Search-space Reduction for Boolean MinCSPs via Essential Constraints

Abstract

For a fixed set F of Boolean constraint types, a MinCSP(F)-instance consists of a formula F that applies m constraints from F to a set of n Boolean variables. The goal is to remove a minimum subset of constraint applications from F to make the remaining formula satisfiable. Previous work characterized how the choice of F affects its polynomial-time solvability and approximability. We extend a recently introduced preprocessing framework for graph problems to the problem above. Rephrased in the context of CSPs, this framework defines a constraint application from a given formula F as c-essential if it is contained in all c-approximate solutions to F. Being able to efficiently detect these essential parts of a solution reduces the search space of any follow-up FPT algorithms parameterized by the solution size and yields an immediate asymptotic improvement to the runtime of such algorithms.

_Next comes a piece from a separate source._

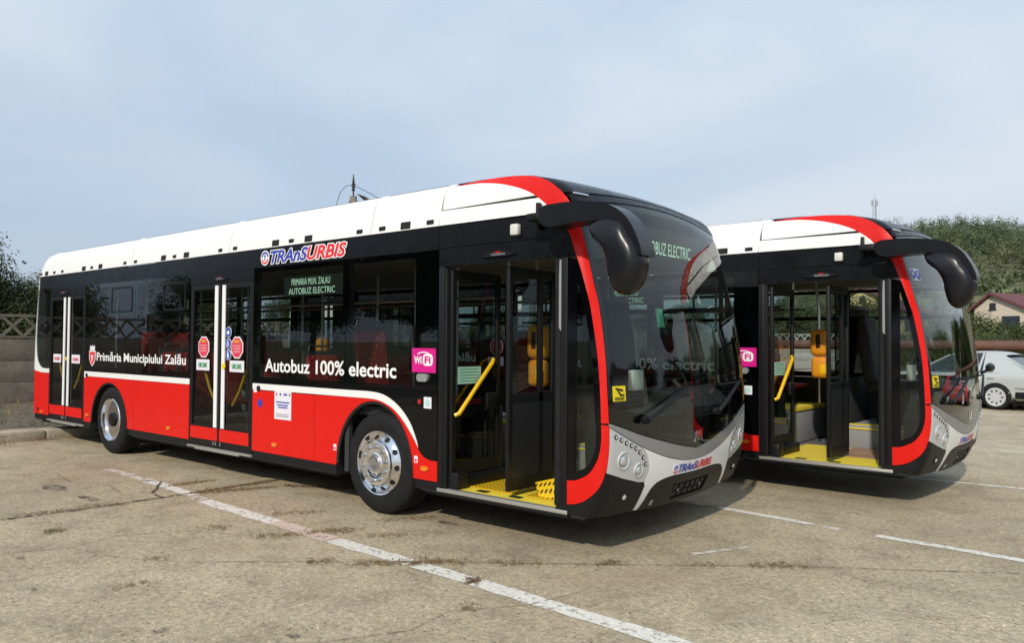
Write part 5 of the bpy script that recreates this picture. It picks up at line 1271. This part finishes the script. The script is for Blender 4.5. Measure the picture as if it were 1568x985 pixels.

In this work, we present a dichotomy theorem that distinguishes constraint sets F for which cF-essential constraint applications can be detected efficiently for some cF ∈ O(1), from those for which this task is intractable under established complexity-theoretic conjectures. Our results show that for any set F of bijunctive constraints, there is a polynomial-time algorithm that detects O(1)-essential constraint applications. This contrasts the fact that constant-factor approximating a bijunctive MinCSP(F)-problem is intractable under the Unique Games Conjecture.